Why is this a smooth manifold?

Question

I read that the space of quantum states, i.e. the space of density operators

$\mathcal{S}_n = \{ \rho \in H_n : \rho \geq 0, \, \, Tr[\rho]=1\}$

is a smooth manifold of dimension $n^2-1$, without further explanation. Could anyone help me understand why this is the case?

Here $H_n$ denotes the space of hermitian matrices: $H_n = \{ A \in \mathbb{C}^{n \times n} : \, A^* =A \}$, and $\rho \geq 0$ means that the matrix $\rho$ is positive semi-definite.

Answer 1

Preimage theorem:

Theorem.
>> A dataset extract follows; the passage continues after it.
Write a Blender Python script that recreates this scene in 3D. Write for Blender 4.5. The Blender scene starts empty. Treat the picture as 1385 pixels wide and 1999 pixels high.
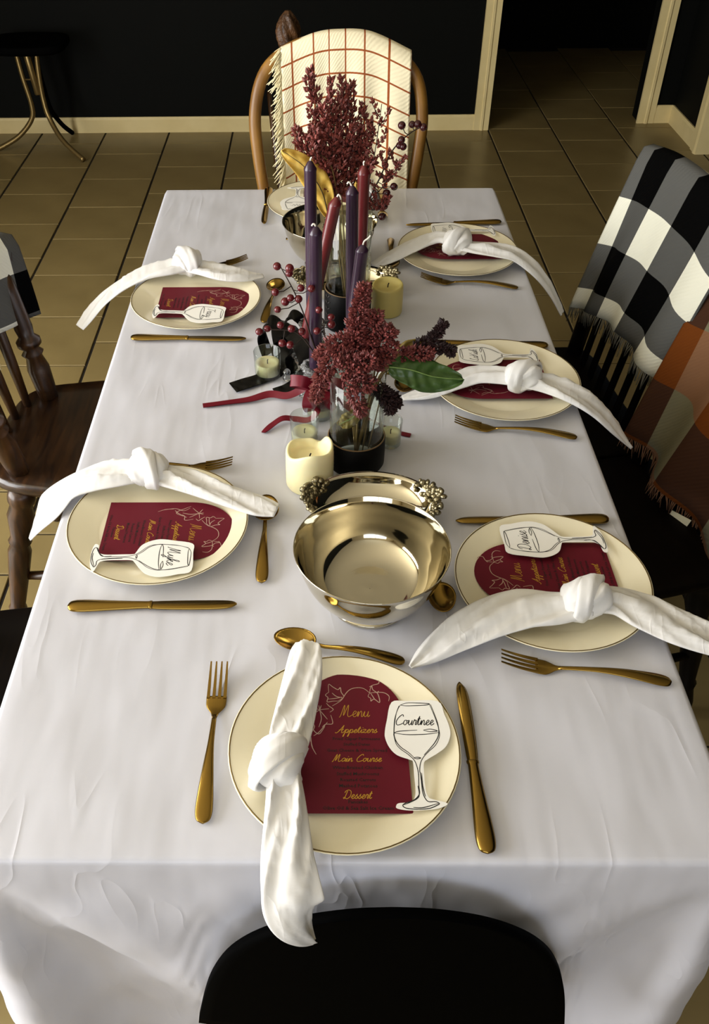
import bpy, math, random
from mathutils import Vector as V, Matrix
random.seed(7)
D=bpy.data; SC=bpy.context.scene; COL=SC.collection
PI=math.pi; sin=math.sin; cos=math.cos; R=math.radians

# ------------------------------------------------------------------ camera
cam=D.cameras.new('camera'); camo=D.objects.new('camera',cam); COL.objects.link(camo)
cam.sensor_fit='AUTO'; cam.sensor_width=36.0; cam.lens=1772.7/1999*36.0
cam.shift_x=(692.5-597.15)/1999; cam.clip_start=.01
rt=V((0.99991271,0.0085058,-0.01011092)); dn=V((-0.00204655,-0.65629598,-0.75450076)); fw=V((-0.01305338,0.75445559,-0.65622128))
m=Matrix.Identity(4)
for i in range(3):
    m[i][0]=rt[i]; m[i][1]=-dn[i]; m[i][2]=-fw[i]
m.translation=V((-.0320,-.4801,1.6455)); camo.matrix_world=m
SC.camera=camo

# ------------------------------------------------------------------ world, daylight, front fill, exposure
w=D.worlds.new('sky'); SC.world=w; w.use_nodes=True
nt=w.node_tree; bg=nt.nodes['Background']
sky=nt.nodes.new('ShaderNodeTexSky'); sky.sky_type='NISHITA'; sky.sun_disc=False; sky.sun_elevation=R(38); sky.sun_rotation=R(200)
nt.links.new(sky.outputs[0],bg.inputs[0]); bg.inputs[1].default_value=.10
def area(name,loc,rot,sx,sy,power,col):
    l=D.lights.new(name,'AREA'); l.shape='RECTANGLE'; l.size=sx; l.size_y=sy; l.energy=power; l.color=col
    o=D.objects.new(name,l); COL.objects.link(o); o.location=loc; o.rotation_euler=rot; return o
area('daylight_side_window',(-2.62,.25,1.20),(0,R(-90),0),2.1,2.5,225,(.99,.985,.97))
area('front_fill_light',(-.5,-2.62,1.55),(R(90),0,0),2.2,1.2,32,(.80,.88,1.0))  # added bluish fill behind the camera, lifts the near cloth and its front drop
vs=SC.view_settings
vs.view_transform='Standard'; vs.look='None'; vs.gamma=1; vs.exposure=-0.2; vs.use_curve_mapping=False

# ------------------------------------------------------------------ helpers
def lin(h):
    h=h.lstrip('#'); o=[]
    for i in (0,2,4):
        c=int(h[i:i+2],16)/255; o.append(c/12.92 if c<=.04045 else ((c+.055)/1.055)**2.4)
    return tuple(o)+(1,)
MATS={}
def mat(name,col,rough=.5,metal=0,spec=.5,bump=None,var=None,sheen=0,coat=0,trans=0,ior=1.45,sss=0,aniso=0):
    """bump=(scale,strength,dist), var=(scale,col2,contrast)"""
    m=D.materials.new(name); m.use_nodes=True; n=m.node_tree.nodes; L=m.node_tree.links; b=n['Principled BSDF']
    c=lin(col); b.inputs['Base Color'].default_value=c
    b.inputs['Roughness'].default_value=rough; b.inputs['Metallic'].default_value=metal
    b.inputs['Specular IOR Level'].default_value=spec; b.inputs['IOR'].default_value=ior
    if sheen: b.inputs['Sheen Weight'].default_value=sheen
    if coat: b.inputs['Coat Weight'].default_value=coat; b.inputs['Coat Roughness'].default_value=.1
    if trans: b.inputs['Transmission Weight'].default_value=trans
    if sss:
        b.inputs['Subsurface Weight'].default_value=sss; b.inputs['Subsurface Radius'].default_value=(.02,.015,.008); b.inputs['Subsurface Scale'].default_value=.5
    tc=None
    if bump or var: tc=n.new('ShaderNodeTexCoord')
    if var:
        t=n.new('ShaderNodeTexNoise'); t.inputs['Scale'].default_value=var[0]; t.inputs['Detail'].default_value=4
        L.new(tc.outputs['Object'],t.inputs['Vector'])
        r=n.new('ShaderNodeValToRGB'); k=var[2] if len(var)>2 else .2
        r.color_ramp.elements[0].position=.5-k; r.color_ramp.elements[1].position=.5+k
        r.color_ramp.elements[0].color=c; r.color_ramp.elements[1].color=lin(var[1])
        L.new(t.outputs['Fac'],r.inputs[0]); L.new(r.outputs[0],b.inputs['Base Color'])
    if bump:
        t=n.new('ShaderNodeTexNoise'); t.inputs['Scale'].default_value=bump[0]; t.inputs['Detail'].default_value=3
        L.new(tc.outputs['Object'],t.inputs['Vector'])
        bp=n.new('ShaderNodeBump'); bp.inputs['Strength'].default_value=bump[1]; bp.inputs['Distance'].default_value=bump[2] if len(bump)>2 else .002
        L.new(t.outputs['Fac'],bp.inputs['Height']); L.new(bp.outputs[0],b.inputs['Normal'])
    MATS[name]=m; return m

def cr(pts,n=8,closed=False):
    """Catmull-Rom through tuples of any dimension"""
    P=[tuple(p) for p in pts]; N=len(P); out=[]
    if N<3 and not closed:
        return [tuple(a+(b-a)*i/n for a,b in zip(P[0],P[1])) for i in range(n+1)]
    seg=N if closed else N-1
    for i in range(seg):
        if closed: a,b,c,d=P[(i-1)%N],P[i],P[(i+1)%N],P[(i+2)%N]
        else: a,b,c,d=P[max(i-1,0)],P[i],P[i+1],P[min(i+2,N-1)]
        for k in range(n):
            t=k/n
            out.append(tuple(.5*(2*q+(r-p)*t+(2*p-5*q+4*r-s)*t*t+(3*q-p-3*r+s)*t**3) for p,q,r,s in zip(a,b,c,d)))
    if not closed: out.append(P[-1])
    return out

class G:
    def __init__(s): s.v=[]; s.f=[]; s.uv={}
    def add(s,vs,fs):
        o=len(s.v); s.v+=[tuple(p) for p in vs]; s.f+=[tuple(i+o for i in f) for f in fs]; return o
    def rows(s,rows,close=False,cap=False,uvs=None):
        n=len(rows[0]); vs=[p for r in rows for p in r]; fs=[]
        for i in range(len(rows)-1):
            for j in range(n if close else n-1):
                k=(j+1)%n
                fs.append((i*n+j,i*n+k,(i+1)*n+k,(i+1)*n+j))
        if cap and close:
            fs.append(tuple(range(n-1,-1,-1))); o=(len(rows)-1)*n; fs.append(tuple(o+j for j in range(n)))
        o=s.add(vs,fs)
        if uvs:
            for i,u in enumerate([p for r in uvs for p in r]): s.uv[o+i]=u
    def tube(s,pts,r,n=8,cap=True,flat=1.0,up=None):
        pts=[V(p) for p in pts]; N=len(pts); rows=[]; U=None
        for i,p in enumerate(pts):
            t=(pts[min(i+1,N-1)]-pts[max(i-1,0)])
            if t.length<1e-9: t=V((0,0,1))
            t.normalize()
            if U is None:
                U=V(up) if up else (V((0,0,1)) if abs(t.z)<.9 else V((1,0,0)))
            S=t.cross(U)
            if S.length<1e-6: S=t.cross(V((0,1,0.1)))
            S.normalize(); U=S.cross(t).normalized()
            rr=r[i] if isinstance(r,(list,tuple)) else r
            rows.append([p+S*(rr*cos(2*PI*k/n))+U*(rr*flat*sin(2*PI*k/n)) for k in range(n)])
        s.rows(rows,close=True,cap=cap)
    def lathe(s,prof,n=32,c=(0,0,0),close=False):
        rows=[]
        for r,z in prof: rows.append([(c[0]+r*cos(2*PI*k/n),c[1]+r*sin(2*PI*k/n),c[2]+z) for k in range(n)])
        if close: rows.append(rows[0])
        s.rows(rows,close=True)
    def box(s,lo,hi,bev=0):
        x0,y0,z0=lo; x1,y1,z1=hi
        if bev:
            b=bev
            pr=[(x0+b,y0),(x1-b,y0),(x1,y0+b),(x1,y1-b),(x1-b,y1),(x0+b,y1),(x0,y1-b),(x0,y0+b)]
            pi=[(min(max(x,x0+b),x1-b),min(max(y,y0+b),y1-b)) for x,y in pr]
            def ins(k): return [(x+(xi-x)*k,y+(yi-y)*k) for (x,y),(xi,yi) in zip(pr,pi)]
            rows=[[(x,y,z0) for x,y in ins(.9)],[(x,y,z0+b) for x,y in pr],[(x,y,z1-b) for x,y in pr],[(x,y,z1) for x,y in ins(.9)]]
            s.rows(rows,close=True,cap=True); return
        s.add([(x0,y0,z0),(x1,y0,z0),(x1,y1,z0),(x0,y1,z0),(x0,y0,z1),(x1,y0,z1),(x1,y1,z1),(x0,y1,z1)],
              [(3,2,1,0),(4,5,6,7),(0,1,5,4),(1,2,6,5),(2,3,7,6),(3,0,4,7)])
    def prism(s,poly,z0,z1):
        n=len(poly)
        s.add([(x,y,z0) for x,y in poly]+[(x,y,z1) for x,y in poly],
              [tuple(range(n-1,-1,-1)),tuple(range(n,2*n))]+[(i,(i+1)%n,n+(i+1)%n,n+i) for i in range(n)])
    def stroke(s,pts,wd,z,taper=True):
        """flat ribbon in the xy plane"""
        N=len(pts); L=[];Rr=[]
        for i,p in enumerate(pts):
            a=pts[max(i-1,0)]; b=pts[min(i+1,N-1)]
            dx,dy=b[0]-a[0],b[1]-a[1]; l=math.hypot(dx,dy) or 1
            k=wd/2*((.55+.45*sin(PI*i/max(N-1,1))) if taper else 1)
            L.append((p[0]-dy/l*k,p[1]+dx/l*k,z)); Rr.append((p[0]+dy/l*k,p[1]-dx/l*k,z))
        s.rows([L,Rr])
    def blob(s,c,r,nu=10,nv=6):
        rx,ry,rz=r if isinstance(r,(tuple,list)) else (r,r,r)
        rows=[[(c[0]+rx*sin(PI*i/nv)*cos(2*PI*k/nu),c[1]+ry*sin(PI*i/nv)*sin(2*PI*k/nu),c[2]-rz*cos(PI*i/nv)) for k in range(nu)] for i in range(nv+1)]
        s.rows(rows,close=True)
    def mesh(s,name,smooth=True,fix=True):
        me=D.meshes.new(name); me.from_pydata(s.v,[],s.f)
        if s.uv:
            l=me.uv_layers.new(name='UVMap')
            for lp in me.loops: l.data[lp.index].uv=s.uv.get(lp.vertex_index,(0,0))
        if fix:
            import bmesh
            b=bmesh.new(); b.from_mesh(me); bmesh.ops.remove_doubles(b,verts=b.verts,dist=1e-7) if not s.uv else None
            bmesh.ops.recalc_face_normals(b,faces=b.faces); b.to_mesh(me); b.free()
        if smooth:
            for p in me.polygons: p.use_smooth=True
        me.update(); return me
    def obj(s,name,m,parent=None,smooth=True,loc=None,fix=True,sharp=None):
        me=s.mesh(name,smooth,fix); return link(name,me,m,parent,loc,sharp)
def link(name,me,m,parent=None,loc=None,sharp=None):
    if m is not None and not me.materials: me.materials.append(m)
    if sharp is not None:
        try: me.set_sharp_from_angle(angle=R(sharp))
        except Exception: pass
    o=D.objects.new(name,me); COL.objects.link(o)
    if parent: o.parent=parent
    if loc: o.location=loc
    return o
def thing(name,label,cat,loc=(0,0,0),rz=0,group=None):
    o=D.objects.new(name,None); COL.objects.link(o); o.location=loc; o.rotation_euler=(0,0,rz); o.empty_display_size=.02
    return tag(o,label,cat,group)
def tag(o,label,cat,group=None):
    o['label']=label; o['category']=cat
    if group: o['group']=group
    return o
def struct(o): o['kind']='structure'; return o
def stuff(o): o['kind']='stuff'; return o
def copy_tree(o,parent=None):
    c=o.copy(); COL.objects.link(c)
    if parent: c.parent=parent
    for ch in list(o.children): copy_tree(ch,c)
    return c
def noise(x,y,z=0):
    return sin(x*1.7+y*2.3+z)*.5+sin(x*3.1-y*1.9+z*1.3+1.2)*.3+sin(-x*5.3+y*4.7+z*.7+.4)*.2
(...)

Let $f:X\to Y$ be a smooth map, and let $y\in Y$ be a regular value of $f$. Then $f^{-1}(y)$ is a submanifold of $X$. If $y\in {\text{im}}(f)$, then the codimension of $f^{-1}(y)$ is equal to the dimension of $Y$. Also, the tangent space of $f^{-1}(y)$ at $x$ is equal to $\ker(df_{x})$.

Answer 2

This is false, since the set has a boundary, but is not a even a manifold with boundary, since the boundary (the set of singular matrices with trace equal to one) is very singular. However, the set of positive definite hermitian matrices with trace equal to one is, indeed, an open manifold.